On the Upper East Side, the DOB increased its approval of after-hours work applications 35 percent between 2012 and 2014, with the most significant increase found in residential construction.

According to the New York Building Congress, a trade group, the DOB authorized construction of 20,329 residential units in 1,513 buildings in 2014, an 11 percent increase (in units) from 2013. In the same period, the number of after-hours work variances went up 15 percent for all types of construction, including commercial and public construction.

The uptick in after-hours construction has not escaped the notice of local elected officials. Last year, Upper East Side Councilmember Dan Garodnick introduced a bill with Councilmember Rosie Mendez designed to cut down on the number of permits that are granted. The bill would also make more transparent the city’s reasoning when a 24-hour work permit is granted and would notify residents sooner when after-hours work is slated to begin.

On the Upper West Side, the DOB has increased the issuance of its variances by 31 percent from 2012 to 2014, according to data obtained under the Freedom of Informationn Act. The increase in residential construction is also apparent in the neighborhood, with 637 after-hours work variances being granted in 2012 compared to 1,107 in 2014, according to DOB data.
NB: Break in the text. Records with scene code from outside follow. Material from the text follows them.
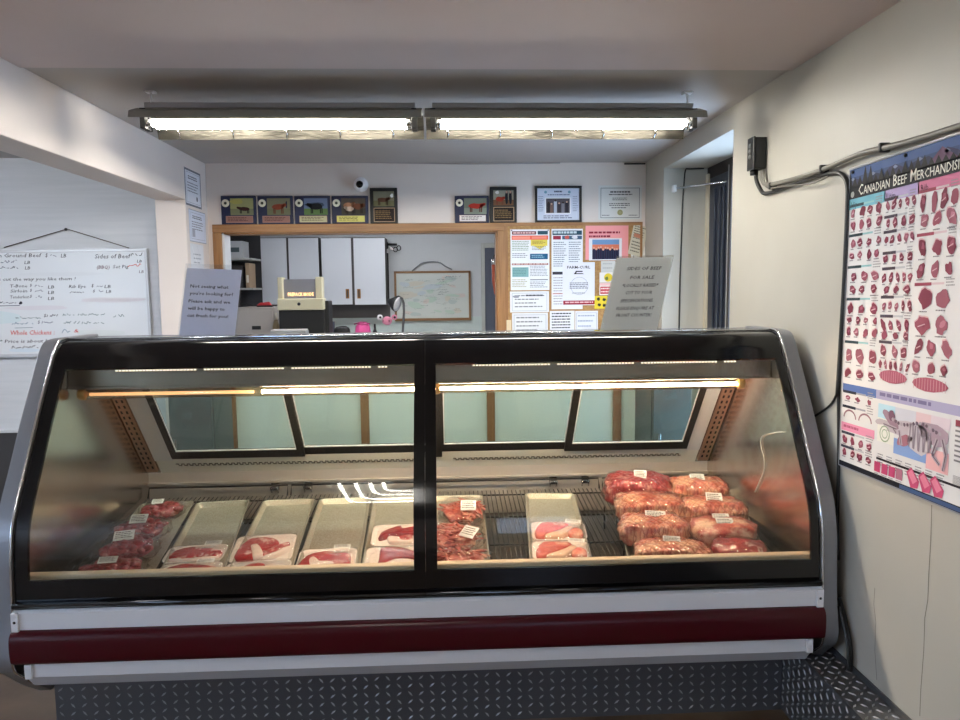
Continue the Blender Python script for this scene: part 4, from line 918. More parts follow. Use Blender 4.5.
note('card', 'red and white card between two yellow ones, left edge of the grey sign', (599.5, 283), (612, 295), lambda a: (a.rect(.06, .3, .94, .9, (196, 44, 56), 2), a.lines(.1, .4, .9, .9, 2, (244, 220, 220), .5, 3, 9), a.rect(.0, .0, 1, .22, (240, 200, 200), 2)), (240, 236, 234), .0155)
note('card', 'yellow card with dark blotches, lowest beside the grey sign', (594.5, 296), (608, 308.5), lambda a: [a.blob(x, y, .12, .12, (60, 56, 40), 2, seed=i) for i, (x, y) in enumerate(((.3, .25), (.7, .3), (.35, .7), (.72, .75)))], (232, 208, 60), .0155)
note('card', 'torn manila slip at bottom left corner of the notice board', (506.5, 320), (511.5, 336), lambda a: None, (222, 204, 170), .0221)

# ------------------------------------------------------------------ hanging price board in the left bay
WY = 4.549
wx0, wx1, wz0, wz1 = -2.85, -1.836, 1.158, 1.785
wr = root('whiteboard', 'white price board with handwriting hung by a wire in the left bay', 'whiteboard', ((wx0+wx1)/2, WY-.01, wz0))
BF = M('board_frame', (196, 198, 202), .4, .3)
f = MB().box(wx0-.012, wx1+.012, WY-.022, WY-.002, wz1-.006, wz1+.012, BF).box(wx0-.012, wx1+.012, WY-.03, WY-.002, wz0-.016, wz0+.006, BF).box(wx0-.012, wx0+.004, WY-.022, WY-.002, wz0, wz1, BF).box(wx1-.004, wx1+.012, WY-.022, WY-.002, wz0, wz1, BF)
f.build('frame', wr, .002)
a = Art((wx0, WY-.016, wz1), (wx1-wx0, 0, 0), (0, 0, -(wz1-wz0)), M('board_white', (224, 228, 232), .25), .0008)
def Q(px, py): P = onY(px, py, WY-.016); return (P.x-wx0)/(wx1-wx0), (wz1-P.z)/(wz1-wz0)
INK = (44, 46, 56); GRN = (110, 132, 134); REDI = (206, 66, 60); BLU = (110, 140, 160)
def hw(s, px, py, w, h=3.6, c=INK, b=.004, rot=0):
    x, y = Q(px, py); x1, _ = Q(px+w, py); a.text(s, x, y, h/99, c, 2, 'l', x1-x, b, .18, rot)
def sc(px, py, w, h=3, c=INK, seed=1, lw=.006): x, y = Q(px, py); x1, _ = Q(px+w, py); scribble(a, x, y, x1, h/99, c, seed, 2, lw)
hw('Lean Ground Beef', -11, 257.5, 53); hw('$', 45.5, 257, 2.5); sc(49, 257, 7, 3, (120, 124, 136), 2); hw('LB', 61, 257.5, 5.5)
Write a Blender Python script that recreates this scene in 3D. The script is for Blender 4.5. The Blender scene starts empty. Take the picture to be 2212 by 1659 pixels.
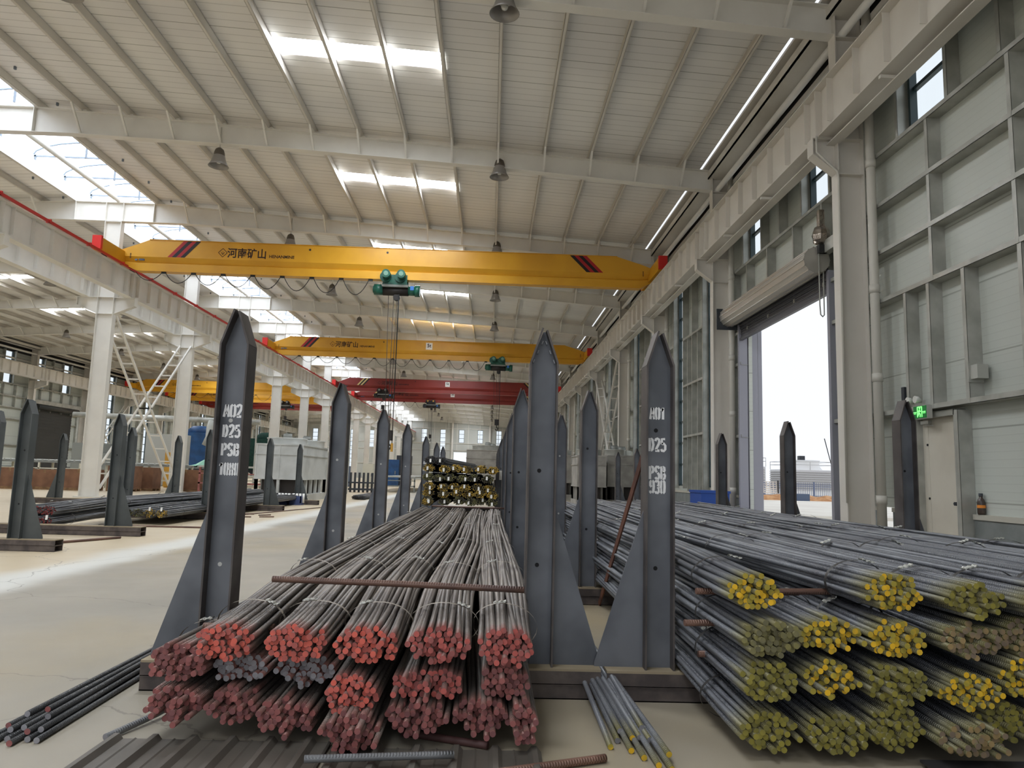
import bpy, bmesh, math, random
import numpy as np
from mathutils import Matrix, Vector

S = bpy.context.scene
COL = S.collection
PI = math.pi

# ------------------------------------------------------------------ camera, sky, exposure
F_PX = 1586.0
_fw = Vector((1058 - 1106, 1025 - 829.5, F_PX)).normalized()
_up = Vector((1471 - 1106, -11957 - 829.5, F_PX)).normalized()
_up = (_up - _fw * _up.dot(_fw)).normalized()
_rt = _fw.cross(-_up).normalized()
if _rt.x < 0:
    _rt = -_rt
M3 = Matrix((_rt, _fw, _up))                 # lens axes (x right, y down, z ahead) -> place axes
EYE = Vector((0, 0, 1.2))
cam_d = bpy.data.cameras.new('camera')
cam = bpy.data.objects.new('camera', cam_d)
COL.objects.link(cam)
cam_d.sensor_width = 36.0
cam_d.sensor_fit = 'HORIZONTAL'
cam_d.lens = F_PX / 2212 * 36.0
cam_d.clip_start = 0.05
cam_d.clip_end = 1000
_r = Matrix((M3.col[0], -M3.col[1], -M3.col[2])).transposed()
cam.matrix_world = Matrix.Translation(EYE) @ _r.to_4x4()
S.camera = cam

S.view_settings.view_transform = 'Standard'
S.view_settings.look = 'None'
S.view_settings.gamma = 1
S.view_settings.use_curve_mapping = False
S.view_settings.exposure = 0.74

SKY = 0.66
w = bpy.data.worlds.new('sky')
S.world = w
w.use_nodes = True
_bg = w.node_tree.nodes['Background']
_bg.inputs[0].default_value = (0.90, 0.94, 1.0, 1)
_bg.inputs[1].default_value = SKY
SKYLIGHT = 34.0      # what the translucent roof sheets pass on
MONITOR = 3.4        # what the glazed ridge passes on


def portal(name, loc, rot, sx, sy):
    l = bpy.data.lights.new(name, 'AREA')
    l.shape = 'RECTANGLE'
    l.size, l.size_y = sx, sy
    l.cycles.is_portal = True
    o = bpy.data.objects.new(name, l)
    o.location, o.rotation_euler = loc, rot
    COL.objects.link(o)


portal('portal_back', (-14.3, -9.7, 5.2), (PI / 2, 0, 0), 41, 10)
portal('portal_door', (6.9, 16.2, 2.5), (0, PI / 2, 0), 5, 4.9)
portal('portal_windows', (6.9, 60, 5.0), (0, PI / 2, 0), 8.4, 138)
portal('portal_windows_west', (-35.5, 60, 5.0), (0, -PI / 2, 0), 8.4, 138)


def at(px, py, Y):
    d = M3 @ Vector((px - 1106, py - 829.5, F_PX))
    return EYE + d * (Y / d.y)


# ------------------------------------------------------------------ helpers
def lin(r, g=None, b=None):
    if g is None:
        r, g, b = r
    f = lambda c: (c / 255 / 12.92) if c / 255 <= 0.04045 else ((c / 255 + 0.055) / 1.055) ** 2.4
    return (f(r), f(g), f(b), 1)


MATS = {}


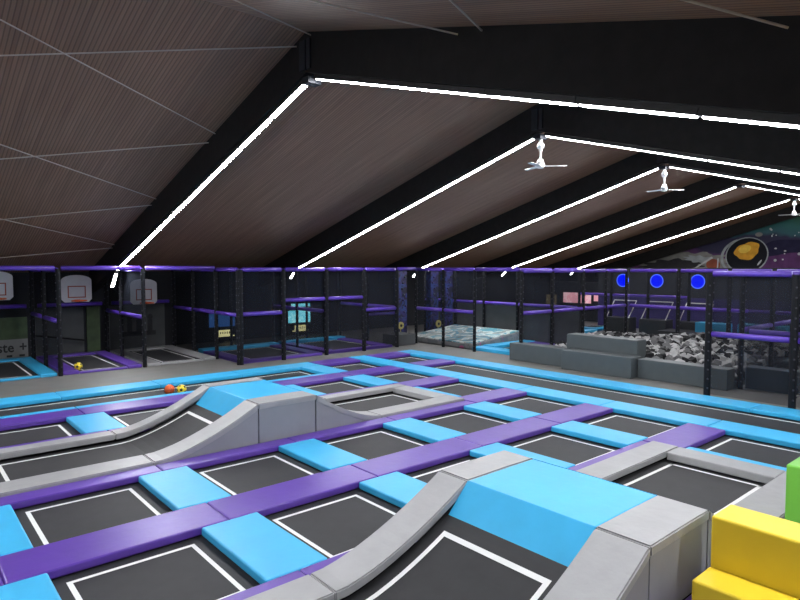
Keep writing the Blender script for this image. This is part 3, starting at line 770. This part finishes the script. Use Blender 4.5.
# ------------------------------------------------------------------ beyond the foam pit
b = NB(); box(b, 28.6, 28.8, 5.0, 17.2, FZ, 1.6); setp(obj('wall_pad', b, M['purplewall'], center=(28.7, 11, FZ)), 'long purple padded wall beyond the foam pit', 'wall pad')
b = NB(); box(b, 28.6, 28.8, 5.0, 17.2, 1.6, 3.0); setp(obj('wall_board', b, M['wall'], center=(28.7, 11, 1.6)), 'black board above the purple padded wall carrying the blue discs', 'board')
for k, y in enumerate((15.80, 14.02, 12.08)):
    w = ['left', 'middle', 'right'][k]
    t = thing('light_disc', f'glowing blue round disc beyond the foam pit, {w} one of three', 'light', (28.56, y, 2.37), 'glowing blue discs')
    b = NB(); tube(b, (28.55, y, 2.37), (28.6, y, 2.37), .29, 28); setp(obj('disc', b, M['disc'], t), 'glowing blue disc')
    b = NB(); n = 28
    for q in range(n):
        a0, a1 = 2 * PI * q / n, 2 * PI * (q + 1) / n
        poly(b, [(28.545, y + .29 * math.cos(a0), 2.37 + .29 * math.sin(a0)), (28.545, y + .29 * math.cos(a1), 2.37 + .29 * math.sin(a1)), (28.545, y + .335 * math.cos(a1), 2.37 + .335 * math.sin(a1)), (28.545, y + .335 * math.cos(a0), 2.37 + .335 * math.sin(a0))])
    setp(obj('ring', b, M['discring'], t), 'paler blue ring')
for k, yc in enumerate((14.45, 12.75, 11.05)):
    t = thing('tube_frame', f'pale tube frame with slanted legs beyond the foam pit, {["left", "middle", "right"][k]} one of three', 'frame', (26, yc, FZ), 'pale tube frames')
    b = NB(); tube(b, (26.4, yc - .55, 1.48), (26.4, yc + .55, 1.48), .025, 8); obj('crossbar', b, M['pipe'], t)
    for s in (-1, 1):
        b = NB(); tube(b, (26.4, yc + s * .55, 1.48), (25.7, yc + s * .55, .72), .022, 8); obj('leg', b, M['pipe'], t)
    b = NB(); box(b, 25.62, 26.3, yc - .62, yc + .62, FZ, .73, bev=.03); setp(obj('plinth', b, M['housing'], t), 'dark padded plinth')
for k, yy in enumerate((16.6, 14.9, 13.1, 11.3)):
    post(25.9, yy, 2.9, f'dark post among the pale tube frames beyond the foam pit, {ORD[k]} from the left', 'far posts', .07, False)
    if k < 3: rail((25.9, [16.6, 14.9, 13.1][k]), (25.9, [14.9, 13.1, 11.3][k]), 1.75, f'far purple rail below the blue discs, {ORD[k]} from the left', 'far rails', .06)
block('padded_ledge', 24.4, 25.55, 5.5, 11.9, FZ, .40, M['housing'], 'long low black padded ledge just beyond the foam pit', 'ledge')
block('foam_block', 24.9, 25.5, 9.4, 10.6, .40, .80, M['blue'], 'bright blue padded block on the black ledge beyond the foam pit', 'block')
block('foam_block', 24.9, 25.5, 7.4, 9.0, .40, .85, M['blue'], 'second blue padded block on the black ledge, behind the net post', 'block')
for k, (x0, y0) in enumerate(((23.2, 13.0), (23.2, 15.4), (26.0, 15.6), (23.2, 17.8), (26.0, 18.0))):
    w = ['front right', 'front middle', 'rear middle', 'front left', 'rear left'][k]
    bed(x0 + .4, x0 + 2.0, y0 + .4, y0 + 1.7, f'far black trampoline beyond the padded wall, {w} one', 'far trampolines', z=.012, over=.03)
    pad(x0, x0 + 2.4, y0, y0 + .4, M['blue'], f'blue frame pad near the far {w} trampoline', grp='far pads', z0=FZ, z1=.09)
    pad(x0, x0 + .4, y0 + .4, y0 + 2.1, M['purple' if k % 2 else 'blue'], f'{"purple" if k % 2 else "blue"} frame pad on the near edge of the far {w} trampoline', grp='far pads', z0=FZ, z1=.09)
b = NB(); box(b, 30.3, 30.5, 17.4, 22.6, FZ, 2.2); setp(obj('partition', b, M['wall'], center=(30.4, 20, FZ)), kind='structure')
def pic(y0, y1, z0, z1, m, lab):
    t = thing('wall_picture', lab, 'picture', (30.27, (y0 + y1) / 2, z0), 'lit wall pictures')
    b = NB(); box(b, 30.26, 30.3, y0, y1, z0, z1); obj('picture_frame', b, M['black'], t)
    b = NB(); box(b, 30.25, 30.262, y0 + .04, y1 - .04, z0 + .04, z1 - .04); obj('print', b, m, t)
pic(18.6, 20.5, .95, 1.62, M['pink'], 'wide pink lit picture on the far partition, middle one')
pic(17.75, 18.5, 1.10, 1.62, M['pink'], 'small pink lit picture on the far partition, right one')
pic(20.9, 21.7, .78, 1.45, M['cream'], 'cream and brown picture on the far partition, left one')
# ------------------------------------------------------------------ mural on the end wall
mt = thing('wall_mural', 'painted space mural with astronaut helmet, orange visor and stars on the far end wall', 'mural', (XE - .01, 14.0, 3.0))
def mur(c): return pbr('mural_colour', c, .8, .2, .25, 3)
def ell(name, yc, zc_, ry, rz, m, lift, rot=0, lab=None, n=32, f=None):
    b = NB(); v = []
    for k in range(n):
        a = 2 * PI * k / n; s = f(a) if f else 1
        u, w = ry * s * math.cos(a), rz * s * math.sin(a)
        v.append((XE - lift, yc + u * math.cos(rot) - w * math.sin(rot), zc_ + u * math.sin(rot) + w * math.cos(rot)))
    poly(b, v); o = obj(name, b, m, mt)
    if lab: setp(o, lab)
    return o
mwhite, mblk, morg, mgrey, mdk = mur((.30, .32, .33)), mur((.008, .008, .012)), mur((.62, .30, .03)), mur((.21, .20, .185)), mur((.03, .028, .03))
mred, mpale, mhill = mur((.25, .07, .04)), mur((.5, .5, .5)), mur((.016, .014, .04))
def lobes(a): return 1 + .10 * math.sin(5 * a) + .06 * math.sin(9 * a + 1)
ell('hill', 11.2, 3.9, 2.4, .75, mhill, .012, 0, 'dark hill', 48, lambda a: 1 + .06 * math.sin(7 * a))
ell('purple_cloud', 10.6, 3.05, 2.6, .75, mur((.085, .03, .10)), .014, .1, 'purple cloud', 48, lambda a: 1 + .05 * math.sin(6 * a))
ell('suit', 17.6, 3.25, 2.9, .75, mgrey, .016, -.03, 'grey suit shapes', 64, lambda a: 1 + .10 * math.sin(13 * a) + .05 * math.sin(23 * a))
ell('suit_shadow', 18.4, 3.15, 2.0, .42, mdk, .020, -.05, None, 64, lambda a: 1 + .16 * math.sin(11 * a + 1))
ell('suit_fold', 16.6, 3.55, .9, .22, mwhite, .024, .12, None, 40, lambda a: 1 + .2 * math.sin(9 * a))
ell('red_panel', 15.75, 3.2, .42, .36, mred, .026, .2)
b = NB(); poly(b, [(XE - .03, 16.9, 3.0), (XE - .03, 16.75, 3.0), (XE - .03, 15.75, 3.62), (XE - .03, 15.85, 3.72)]); obj('pale_stroke', b, mpale, mt)
b = NB(); poly(b, [(XE - .03, 15.52, 3.0), (XE - .03, 15.44, 3.0), (XE - .03, 15.42, 3.6), (XE - .03, 15.50, 3.6)]); obj('pale_stroke', b, mpale, mt)
ell('helmet_rim', 13.85, 3.76, 1.2, 1.08, mwhite, .032, -.3, 'pale helmet outline')
ell('helmet', 13.85, 3.77, 1.13, 1.01, mblk, .036, -.3, 'black helmet')
b = NB(); n = 14
for q in range(n):
    a0, a1 = PI * (.62 + .62 * q / n), PI * (.62 + .62 * (q + 1) / n)
    P4 = []
    for (a, k) in ((a0, 1.20), (a1, 1.20), (a1, 1.34), (a0, 1.34)):
        P4.append((XE - .030 + .0, 13.85 - 1.1 * k * math.cos(a) , 3.62 + .9 * k * math.sin(a)))
    poly(b, P4)
obj('collar', b, mwhite, mt)
ell('visor', 13.82, 4.02, .70, .5, morg, .042, -.35, 'orange visor', 40, lambda a: 1 + .08 * math.sin(3 * a) + .04 * math.sin(7 * a))
ell('visor_glow', 13.95, 4.14, .36, .24, mur((.75, .5, .08)), .046, -.3)
ell('glint', 13.12, 3.32, .05, .2, mpale, .046, .6)
rn = random.Random(11)
for k in range(28):
    ell('star', rn.uniform(9.2, 12.6), rn.uniform(3.1, 5.3), .03 + .04 * rn.random(), .03 + .04 * rn.random(), mpale, .05, n=8)
for k in range(3): ell('star', 12.3 - k * 1.2, 3.45 + .35 * k, .08, .08, mpale, .051, n=10)
ell('planet', 13.2, 4.98, .2, .13, mgrey, .05, n=16)
# ------------------------------------------------------------------ world and view
w = bpy.data.worlds.new('world'); scn.world = w; w.use_nodes = True
bg = w.node_tree.nodes['Background']; bg.inputs['Color'].default_value = (.8, .85, 1, 1); bg.inputs['Strength'].default_value = .05
scn.view_settings.view_transform = 'Standard'; scn.view_settings.look = 'None'; scn.view_settings.exposure = 0.0
scn.cycles.use_denoising = True
scn.cycles.max_bounces = 8; scn.cycles.diffuse_bounces = 4; scn.cycles.transparent_max_bounces = 24
scn.cycles.sample_clamp_indirect = 6.0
In Lower Manhattan the trend is even more pronounced. In TriBeCa and the Financial District, the DOB granted 4,144 after-hours work variances, a 38 percent increase from 2012. In Chinatown, the East Village and the Lower East Side, DOB granted 1,207 variances, a 26 percent increase from 2012. In Greenwich Village, the West Village, SoHo and NoHo, the DOB granted 2,655 variances, also a 36 percent increase from 2012.